AI providers are still competing for market share, and they are losing huge amounts of money betting the future profit will be there. The true cost of AI is not known to consumers yet. It has insanely large inputs in the form of data center infrastructure and electric power. Everyone making fun videos thinks it's free to use. It's not really, and it probably won't stay free for very long.
The issue is that whether OF, Nano Banana, Stable Diffusion, Instagram, Reddit or whatever else, it's an interaction with pixels on a screen. There's typically editing whether filter, Photoshop, or AI enhancement. We're already consuming computer generated content, whether there's a real human under there or not.
The rise of AI may spur the return of sessions as that's real and not replicable... as far as I can realistically imagine.

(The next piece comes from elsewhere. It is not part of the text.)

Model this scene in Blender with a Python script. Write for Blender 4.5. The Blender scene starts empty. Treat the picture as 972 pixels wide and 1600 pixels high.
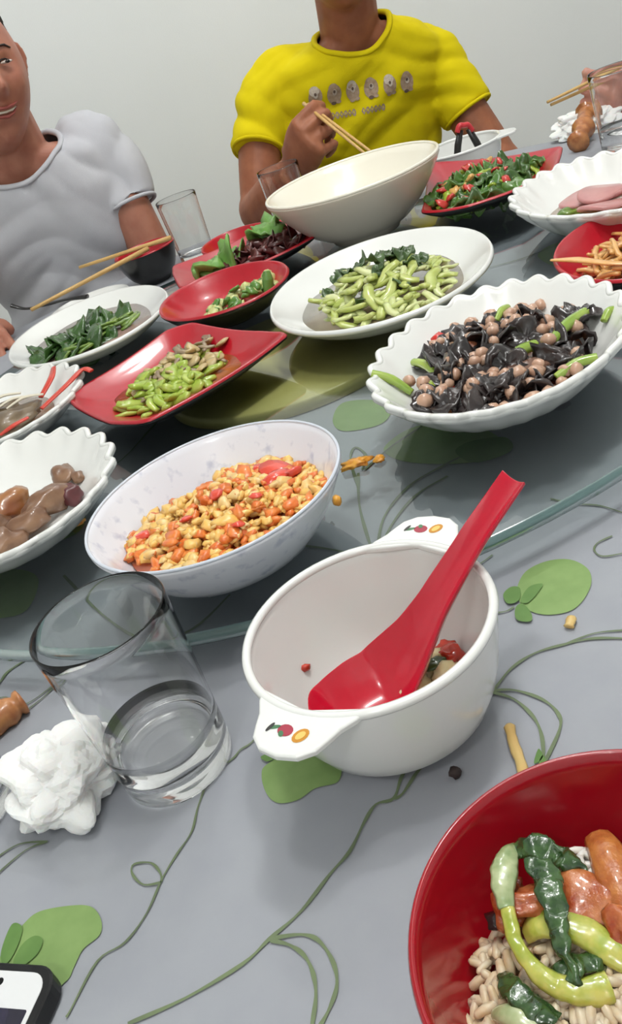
import bpy, bmesh, math, random
import numpy as np
from mathutils import Vector, Matrix, noise
from mathutils.bvhtree import BVHTree
PI = math.pi
sc = bpy.context.scene
C = sc.collection
# ---------------------------------------------------------------- camera (phone held 0.32 m above the table, rolled)
# world frame: table top at z = 0, floor at z = -0.75, ceiling at z = 1.95
CAM = Vector((0, 0, .32)); FPX = 1350.; PITCH = math.radians(29.4); ROLL = math.radians(-20.8)
fwd = Vector((0, math.cos(PITCH), -math.sin(PITCH))); up0 = Vector((0, math.sin(PITCH), math.cos(PITCH))); x0 = Vector((1, 0, 0))
rt = math.cos(ROLL)*x0 + math.sin(ROLL)*up0
up = -math.sin(ROLL)*x0 + math.cos(ROLL)*up0
cam = bpy.data.cameras.new('camera'); co = bpy.data.objects.new('camera', cam); C.objects.link(co)
cam.sensor_fit = 'VERTICAL'; cam.sensor_height = 36; cam.lens = 36*FPX/1600; cam.clip_start = .01
m = Matrix((rt, up, -fwd)).transposed().to_4x4(); m.translation = CAM
co.matrix_world = m
sc.camera = co
# ---------------------------------------------------------------- world, lamps, exposure
w = bpy.data.worlds.new('world'); sc.world = w; w.use_nodes = True
w.node_tree.nodes['Background'].inputs[0].default_value = (.8, .9, 1, 1)
w.node_tree.nodes['Background'].inputs[1].default_value = .3
sc.view_settings.view_transform = 'Standard'; sc.view_settings.look = 'None'
sc.view_settings.gamma = 1; sc.view_settings.use_curve_mapping = False
sc.view_settings.exposure = -0.06
sc.cycles.max_bounces = 16; sc.cycles.transmission_bounces = 16; sc.cycles.transparent_max_bounces = 24
LAMPS_AND_FILL = [((.60, .72, 1.82), 28), ((.14, .33, 1.82), 20), ((.45, 1.75, 1.82), 18), ((-.5, -.9, 1.82), 20)]  # last two are added fill: one brightens the back wall, one the room
for p, e in LAMPS_AND_FILL:
    l = bpy.data.lights.new('ceiling_or_fill_bulb', 'POINT'); l.shadow_soft_size = .075; l.energy = e; l.color = (1, .995, .985)
    l.cycles.is_caustics_light = True
    lo = bpy.data.objects.new('ceiling_or_fill_bulb', l); lo.location = p; C.objects.link(lo)
# ---------------------------------------------------------------- helpers
def lin(c):
    if isinstance(c, str):
        c = [int(c[i:i+2], 16)/255 for i in (0, 2, 4)]
    return tuple((x/12.92 if x <= .04045 else ((x+.055)/1.055)**2.4) for x in c)
_m = {}
def mat(name, col, rough=.5, col2=None, nscale=40, coat=0, bump=0, bscale=200, sss=0, metal=0, spec=.5, trans=0, ior=1.45, detail=3, lo=.35, hi=.65):
    if name in _m: return _m[name]
    M = bpy.data.materials.new(name); M.use_nodes = True; nt = M.node_tree; b = nt.nodes['Principled BSDF']
    b.inputs['Base Color'].default_value = (*lin(col), 1); b.inputs['Roughness'].default_value = rough
    b.inputs['Metallic'].default_value = metal; b.inputs['Coat Weight'].default_value = coat; b.inputs['Coat Roughness'].default_value = .08
    b.inputs['Specular IOR Level'].default_value = spec; b.inputs['IOR'].default_value = ior
    b.inputs['Transmission Weight'].default_value = trans
    if sss:
        b.inputs['Subsurface Weight'].default_value = sss; b.inputs['Subsurface Radius'].default_value = (.01, .005, .003); b.inputs['Subsurface Scale'].default_value = 1
    tc = nt.nodes.new('ShaderNodeTexCoord')
    if col2 is not None:
        n = nt.nodes.new('ShaderNodeTexNoise'); n.inputs['Scale'].default_value = nscale; n.inputs['Detail'].default_value = detail
        r = nt.nodes.new('ShaderNodeValToRGB'); r.color_ramp.elements[0].position = lo; r.color_ramp.elements[1].position = hi
        r.color_ramp.elements[0].color = (*lin(col), 1); r.color_ramp.elements[1].color = (*lin(col2), 1)
        nt.links.new(tc.outputs['Object'], n.inputs['Vector']); nt.links.new(n.outputs['Fac'], r.inputs['Fac']); nt.links.new(r.outputs['Color'], b.inputs['Base Color'])
    if bump:
        n2 = nt.nodes.new('ShaderNodeTexNoise'); n2.inputs['Scale'].default_value = bscale; n2.inputs['Detail'].default_value = 4
        bp = nt.nodes.new('ShaderNodeBump'); bp.inputs['Strength'].default_value = bump; bp.inputs['Distance'].default_value = .002
        nt.links.new(tc.outputs['Object'], n2.inputs['Vector']); nt.links.new(n2.outputs['Fac'], bp.inputs['Height']); nt.links.new(bp.outputs['Normal'], b.inputs['Normal'])
    _m[name] = M; return M
def glassy(name, tint, ior=1.5, rough=.0):
    """thin clear sheet: tinted transparency with a fresnel mirror"""
    M = bpy.data.materials.new(name); M.use_nodes = True; nt = M.node_tree; nt.nodes.clear()
    o = nt.nodes.new('ShaderNodeOutputMaterial'); mx = nt.nodes.new('ShaderNodeMixShader'); fr = nt.nodes.new('ShaderNodeFresnel')
    t = nt.nodes.new('ShaderNodeBsdfTransparent'); g = nt.nodes.new('ShaderNodeBsdfGlossy')
    fr.inputs[0].default_value = ior; t.inputs[0].default_value = (*tint, 1); g.inputs['Roughness'].default_value = rough
    nt.links.new(fr.outputs[0], mx.inputs[0]); nt.links.new(t.outputs[0], mx.inputs[1]); nt.links.new(g.outputs[0], mx.inputs[2]); nt.links.new(mx.outputs[0], o.inputs[0])
    return M
def refr(name, col, ior, rough=0.):
    M = bpy.data.materials.new(name); M.use_nodes = True; nt = M.node_tree; nt.nodes.clear()
    o = nt.nodes.new('ShaderNodeOutputMaterial'); g = nt.nodes.new('ShaderNodeBsdfGlass')
    g.inputs['Color'].default_value = (*col, 1); g.inputs['IOR'].default_value = ior; g.inputs['Roughness'].default_value = rough
    nt.links.new(g.outputs[0], o.inputs[0]); return M
def emis(name, col, s):
    M = bpy.data.materials.new(name); M.use_nodes = True; b = M.node_tree.nodes['Principled BSDF']
    b.inputs['Emission Color'].default_value = (*col, 1); b.inputs['Emission Strength'].default_value = s; return M
W = {}
def tag(o, label=None, cat=None, group=None, kind=None):
    if label: o['label'] = label
    if cat: o['category'] = cat
    if group: o['group'] = group
    if kind: o['kind'] = kind
    return o
def empty(name, loc, label, cat, group=None):
    o = bpy.data.objects.new(name, None); C.objects.link(o); o.location = loc; o.empty_display_size = .02; W[o.name] = Vector(loc)
    return tag(o, label, cat, group)
class MB:
    def __init__(s): s.v = []; s.f = []; s.mi = []
    def add(s, v, f, mi=0):
        k = len(s.v); s.v += [tuple(p) for p in v]; s.f += [tuple(i+k for i in q) for q in f]
        s.mi += (list(mi) if isinstance(mi, (list, tuple)) else [mi]*len(f)); return s
    def mesh(s, name, mats, smooth=True, off=(0, 0, 0)):
        me = bpy.data.meshes.new(name)
        me.from_pydata([(p[0]-off[0], p[1]-off[1], p[2]-off[2]) for p in s.v], [], s.f)
        for q in (mats if isinstance(mats, (list, tuple)) else [mats]): me.materials.append(q)
        me.polygons.foreach_set('material_index', s.mi); me.polygons.foreach_set('use_smooth', [smooth]*len(s.f))
        me.update(); return me
    def build(s, name, mats, parent=None, loc=None, smooth=True):
        """vertices are in world coordinates; origin goes to loc (top level) or to the parent's origin"""
        off = W[parent.name] if parent else Vector(loc if loc is not None else (0, 0, 0))
        o = bpy.data.objects.new(name, s.mesh(name, mats, smooth, off)); C.objects.link(o)
        if parent: o.parent = parent
        else: o.location = off
        W[o.name] = off.copy(); return o
def put(me, name, loc, rot=(0, 0, 0), scl=(1, 1, 1), label=None, cat=None, group=None, parent=None):
    o = bpy.data.objects.new(name, me); C.objects.link(o)
    o.location = loc; o.rotation_euler = rot; o.scale = scl if not isinstance(scl, (int, float)) else (scl,)*3
    if parent: o.parent = parent
    W[o.name] = Vector(loc)
    return tag(o, label, cat, group)
def box(c, s, r=None):
    v = [Vector((x*s[0]/2, y*s[1]/2, z*s[2]/2)) for x in (-1, 1) for y in (-1, 1) for z in (-1, 1)]
    if r: v = [r @ p for p in v]
    v = [p+Vector(c) for p in v]
    return v, [(0, 1, 3, 2), (4, 6, 7, 5), (0, 4, 5, 1), (2, 3, 7, 6), (0, 2, 6, 4), (1, 5, 7, 3)]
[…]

Of course, there was a time when I thought having a phone do a good job as a phone, GPS, and camera was unlikely. Boy was I wrong. Social media has replaced large swaths of human interaction in a very short time. Will Smith eating spaghetti has gotten a lot better in 18 months.
Spot-on.
https://www.youtube.com/watch?v=S9a1nLw70p0
It's a long podcast, but I'd encourage a skim. Mo Gawdat is pretty smart. I truly believe that what he says about human connections is going to hold. We will love what our machines can do for us, but our machines will never love us back.